Princeton Portrait: Robert Francis Engs ’65 (1943–2013)

Illustration: Daniel Hertzberg
In 1964, a Princeton undergraduate founded a student group (misleadingly called “the Committee for Racial Reconciliation”) to promote segregation. Robert Engs ’65, then one of just a few African American students at Princeton, went to the committee’s first meeting in April, and he took friends with him — so many that he won election to the position of vice chairman. After that humiliating show of resistance, the committee dwindled into obscurity. Engs tore up the membership cards himself. “I don’t like to be considered inferior,” he told PAW. 

That spring, Engs wrote an essay that PAW republished with the title “On Being Negro in the Ivy League” (read it at bit.ly/engs-paw-1965), in which he condemned both bigots and white liberals for setting him apart without his say in the matter. 

“I find at Princeton the identification in the minds of others that I am not just an individual of another color, but a Negro,” he wrote. “This is what I object to. In that assumption, my right to be a man, achieve a man’s goals, and fail as men will fail is denied me. It is the sudden realization — more difficult in my case because it was sudden — that I can never be a famous American, or even a famous American who is a Negro, but only a great ‘Negro American.’ ... Once, just once, I’d like to be invited to dinner here at Princeton without the topic of conversation of my ‘liberal’ hosts being the race problem. I’d like to ask two questions of white Americans, especially those at Princeton. Do you really want a Negro to share your society? And if you do, why can’t you let me share it instead of treating me as some honored representative of an alien group?”
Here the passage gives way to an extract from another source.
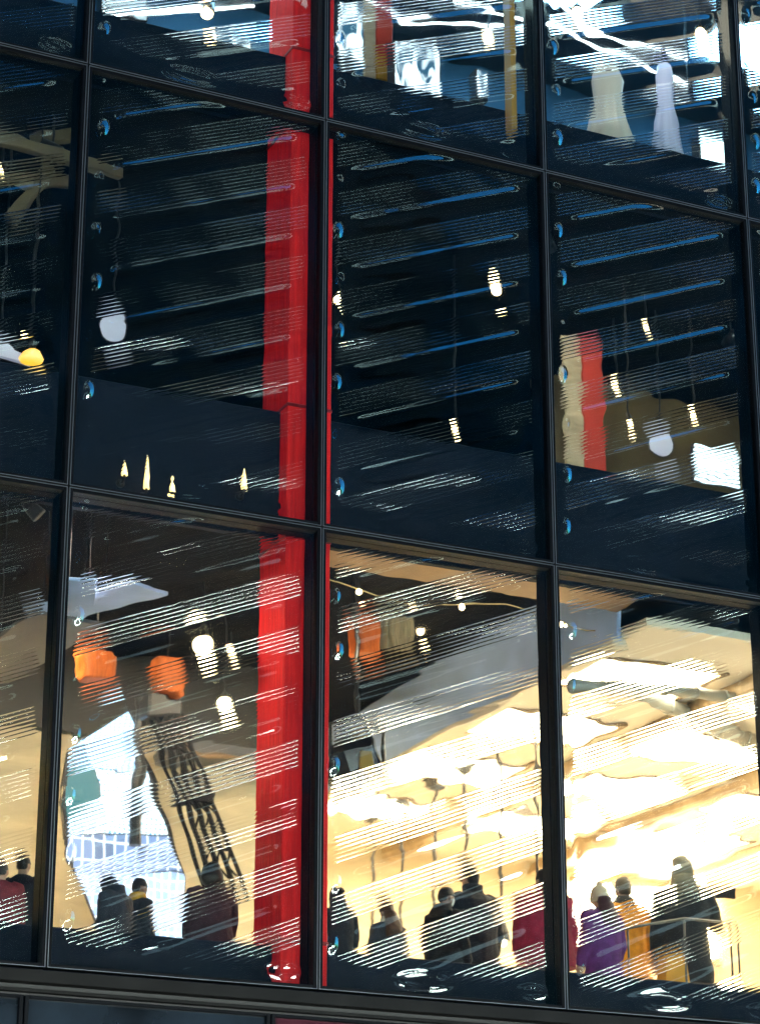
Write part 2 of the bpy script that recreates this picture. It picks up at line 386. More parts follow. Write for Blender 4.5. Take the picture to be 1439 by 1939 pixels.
# ------------------------------------------------------------------ lamps
def emat(name, c, s): return mat(name, (.8, .8, .8), .4, emit=c, strength=s)
WARM = emat('warm_bulb', (1, .70, .36), 26); WARMB = emat('warm_globe', (1, .74, .42), 34); WARMS = emat('warm_small_bulb', (1, .72, .38), 22)
COOL = emat('cool_light', (.72, .92, 1), 6); PANELM = emat('warm_light_panel', (1, .82, .56), 23)
HOUS = mat('lamp_housing', (.02, .02, .022), .4)
def pendant_lamp(p, drop_top, r, m, lab, grp=None, name='globe_lamp'):
    t = empty(name, p, lab, 'lamp', grp)
    MB().ball((0, 0, 0), (r, r, r*1.15)).build('bulb', m, t, True)
    MB().loft([(r*.9, 0, 0, r*.75, r*.75), (r*1.5, 0, 0, r*.5, r*.5), (r*2.0, 0, 0, r*.2, r*.2)], 16).build('cap', HOUS, t, True)
    MB().tube([(0, 0, r*1.95), (.004, 0, (r*1.95+drop_top-p[2])/2), (0, 0, drop_top-p[2])], .006, 6).build('cord', HOUS, t)
    return t
def spotlight(p, ceil_z, lab, m=WARMS, r=.045, grp='spotlights of the middle storey', aim=(-.35, -.6, -.7)):
    t = empty('spotlight', p, lab, 'spotlight', grp)
    d = Vector(aim).normalized(); e = d*.10
    MB().tube([tuple(-e), tuple(e*.9)], [r*.8, r*1.1], 14).build('housing', HOUS, t, True)
    MB().tube([tuple(e*.91), tuple(e*1.0)], [r*.95, r*.9], 14).build('lens', m, t)
    MB().tube([(0, 0, r*.8), (0, 0, ceil_z-p[2])], .008, 6).build('stem', HOUS, t)
    return t
pendant_lamp(at(385, 1222, 2.6), 3.45, .07, WARMB, 'brightest warm globe lamp hanging above the lattice tower', 'warm globe lamps of the lit storey')
pendant_lamp(at(425, 1335, 2.6), 3.45, .055, WARMB, 'warm globe lamp hanging lower, beside the red column', 'warm globe lamps of the lit storey')
pendant_lamp(at(437, 1235, 3.6), 3.45, .028, WARMS, 'small warm lamp hanging between bright globe and red column', 'warm globe lamps of the lit storey')
pendant_lamp(at(668, 1215, 2.6), 3.45, .028, WARM, 'small warm lamp hanging just right of the red column', 'warm globe lamps of the lit storey')
pendant_lamp(at(795, 1195, 2.9), 3.45, .03, WARM, 'warm lamp hanging in front of the maroon panel', 'warm globe lamps of the lit storey')
for (px, py, Y, lab) in ((940, 542, 1.6, 'brightest spotlight of the middle storey, in the darkest window'), 
        (1222, 612, 1.7, 'spotlight above the small red strip'), (1166, 725, 2.2, 'spotlight close beside the small red strip'), (1190, 795, 1.6, 'low spotlight right of the red strip'),
        (1312, 780, 1.8, 'warm spotlight above the white blind panel'), (862, 805, 1.7, 'low spotlight at the edge of the dark spandrel'),
        (640, 560, 1.6, 'spotlight directly beside the long red column'), (6, 318, 1.5, 'spotlight among the pale crossed beams'), (58, 660, 2.0, 'spotlight above the yellow lamp')):
    p = at(px, py, Y); spotlight(p, 6.14, lab, r=.042 if 'bright' in lab else .026)
# wash lights added to brighten the column, plywood wall, banners and dresses
def wash(p, aim, lab, energy, color=(1, .85, .75), size=70, name='added_wash_light', ceil=None):
    t = empty(name, p, lab, 'spotlight', 'added black wash lights on ceiling stems')
    d = (Vector(aim)-Vector(tuple(p))).normalized()
    MB().tube([tuple(-d*.09), tuple(d*.05)], [.035, .05], 14).build('housing', HOUS, t, True)
    MB().tube([(0, 0, .03), (0, 0, ceil-p[2])], .008, 6).build('stem', HOUS, t)
    l = bpy.data.lights.new('beam', 'SPOT'); l.energy = energy; l.color = color; l.spot_size = math.radians(size); l.spot_blend = .6; l.shadow_soft_size = .04
    o = bpy.data.objects.new('beam', l); COL.objects.link(o); o.parent = t; o.location = d*.06
    o.rotation_euler = d.to_track_quat('-Z', 'Y').to_euler()
wash((.1, 1.0, 5.9), (1.58, .45, 4.7), 'added wash light in the dark middle storey aimed at the red column', 260, (1, .75, .6), ceil=6.14)
wash((.1, 1.0, 3.2), (1.58, .45, 1.6), 'added wash light above the lattice tower aimed at the red column', 170, (1, .75, .6), ceil=3.45)
wash((.2, 1.0, 9.2), (1.58, .45, 7.6), 'added wash light in the top storey aimed at the red column', 160, ceil=9.56)

for i, (x, lab) in enumerate(((-1.2, 'added wash light at far left aimed at the plywood wall'), (.7, 'added wash light over the white screen aimed at the plywood wall'), (2.6, 'added wash light near the red column aimed at the plywood wall'))):
    wash((x, 2.2, 3.3), (x+.4, 4.6, .9), lab, 560, (1, .80, .54), 110, ceil=3.45)
wash((4.0, .9, 5.95), (5.4, 2.2, 4.9), 'added wash light aimed at the small red strip and cream board', 60, (1, .8, .5), 80, ceil=6.14)
wash((6.2, 1.8, 5.95), (6.6, 3.4, 5.2), 'added wash light aimed at the ochre partition', 16, (1, .8, .5), 110, ceil=6.14)

wash((2.6, 1.4, 2.95), (3.7, 2.8, 3.25), 'added wash light aimed at the striped lantern and hanging banners', 60, (1, .8, .55), 80, ceil=3.45)
wash((4.3, .7, 9.2), (5.0, 1.1, 7.4), 'added wash light aimed at the cream dress', 60, (.95, .95, 1), 60, ceil=9.56)
wash((5.3, .6, 9.2), (5.4, 1.2, 7.6), 'added wash light aimed at the lilac dress', 60, (.9, .95, 1), 60, ceil=9.56)
# festoon string across the high ceiling
pts = []
for i in range(40):
    t = i/39; x = 2.1+t*4.6; pts.append((x, .95+.25*t, 3.02-.10*math.sin(t*math.pi*3)**2 + .12*t))
fst = empty('festoon_string', pts[0], 'thin sagging string of small bulbs under the high ceiling', 'string light')
P0 = Vector(pts[0])
MB().tube([tuple(Vector(p)-P0) for p in pts], .005, 6).build('wire', mat('brass_wire', (.35, .24, .1), .4, .6), fst)
for i in range(3, 40, 7): MB().ball(tuple(Vector(pts[i])-P0-Vector((0, 0, .02))), .02, 10, 8).build('bulb', WARM, fst, True)

# ------------------------------------------------------------------ bright room, storey one right
n = 0
where = ['nearest the glass', 'second from the glass', 'third from the glass', 'fourth from the glass', 'farthest from the glass']
for j, xx in enumerate((5.0, 6.6, 8.2, 9.8)):
    rowname = ['beside the blue grey fascia', 'over the purple coat', 'over the hooded figure', 'at the far right'][j]
    for i in range(4):
        y = 1.55+i*1.5
        t = empty('ceiling_light', (xx, y, 2.835), 'flat warm ceiling light %s, in the row %s' % (where[i], rowname), 'ceiling light', 'flat ceiling lights of the bright room'); t['kind'] = 'thing'
        MB().box((-.55, -.36, -.008), (.55, .36, -.002)).build('diffuser', PANELM, t)
        MB().box((-.6, -.41, -.02), (-.553, .41, 0), .004).box((.553, -.41, -.02), (.6, .41, 0), .004).box((-.552, -.41, -.019), (.552, -.363, 0), .004).box((-.552, .363, -.019), (.552, .41, 0), .004).build('frame', mat('brown_frame', (.25, .16, .08), .5), t)
BEAMM = mat('pale_oak_beam', (.5, .36, .2), .5, noise=.25, nscale=3, stretch=(1, 6, 1))
for i, x in enumerate((5.8, 7.4, 9.0, 10.6)):
    tag(MB().box((x-.045, .8, 2.72), (x+.045, 7.55, 2.835), .006).build('ceiling_beam', BEAMM), 'pale oak ceiling beam ' + ['next to the pendant cords', 'over the yellow jacket', 'behind the hooded figure', 'at the far end of the bright room'][i], 'beam', 'oak beams of the bright room', 'thing')
# glaring wall panel behind the hooded figure
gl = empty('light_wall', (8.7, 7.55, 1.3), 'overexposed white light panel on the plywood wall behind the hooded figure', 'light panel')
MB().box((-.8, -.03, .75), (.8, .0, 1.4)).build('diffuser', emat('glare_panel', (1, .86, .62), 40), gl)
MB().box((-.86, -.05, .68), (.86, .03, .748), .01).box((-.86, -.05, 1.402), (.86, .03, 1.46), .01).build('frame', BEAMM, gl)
# pendant cords in a row
CORD = mat('black_cord', (.02, .018, .016), .5)
for i, (px, py) in enumerate(((945, 1420), (880, 1455), (820, 1490), (760, 1525), (705, 1555), (1012, 1380))):
    p = atz(px, py, 2.80)
    t = empty('pendant_light', (p[0], p[1], 2.835), 'thin black pendant cord with ceiling rose, ' + ['second in its row from the glass', 'third in its row from the glass', 'fourth in its row from the glass', 'fifth in its row from the glass', 'farthest in its row from the glass', 'first in its row, nearest the glass'][i], 'pendant light', 'row of pendant cords in the bright room')
    MB().loft([(-.05, 0, 0, .012, .012), (-.045, 0, 0, .055, .055), (-.02, 0, 0, .09, .09), (0, 0, 0, .095, .095)], 18).build('ceiling_rose', HOUS, t, True)
    MB().tube([(0, 0, -.045), (.008, 0, -.5), (-.006, 0, -1.0), (0, 0, -1.42)], .014, 6).build('cord', CORD, t)
    MB().loft([(-1.62, 0, 0, .06, .06), (-1.55, 0, 0, .055, .055), (-1.45, 0, 0, .02, .02), (-1.42, 0, 0, .014, .014)], 16).build('shade', HOUS, t, True)
    MB().ball((0, 0, -1.63), .035, 12, 8).build('bulb', emat('pendant_bulb', (1, .8, .5), 8), t, True)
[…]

“Once, just once, I’d like to be invited to dinner here at Princeton without the topic of conversation of my ‘liberal’ hosts being the race problem.”

Engs went on to become one of the deans of American historians. After writing his senior thesis about segregation in the era of Woodrow Wilson 1879 — he requested access to a collection of Wilson’s papers at Princeton, but was turned down because of his thesis topic — he earned a Ph.D. at Yale and taught as a professor at the College of William & Mary and the University of Pennsylvania. His work often dealt with the aftermath of emancipation. 

“Both of us were active in trying to use history to change race relations,” says Morgan Kousser ’65, a friend of Engs in college and graduate school, and who likewise became a history professor. Engs “worked hard to get Black undergrads at Penn to be treated fairly and to make sure that people recruited Black grad students and professors,” Kousser says. At both Penn and William & Mary, Engs led efforts to ensure their histories of intellectual achievement addressed the extent to which they relied on the unacknowledged labor of African Americans, from the era of slavery onward.

“He was sociable, gracious, funny,” Kousser recalls of Eng. “I don’t think he ever did a good job with a stone face. When he told a joke, you could always tell there was a joke coming.” 

“He was humane and understanding in treating everybody as individuals, but at the same time he was conscious of racial history,” Kousser adds. “He was not colorblind with an emphasis on blind.” 

As for the Committee for Racial Reconciliation, Engs responded to criticism that he had staged an unfair coup with chilly contempt for the way the committee had demanded that others accept their bad-faith language and let them define racial reconciliation. “The meeting demonstrated that there is more than one point of view at Princeton on how best to reconcile the races,” he said. “It is to be hoped, however, that no one group will again attempt to pre-empt the field of racial reconciliation.”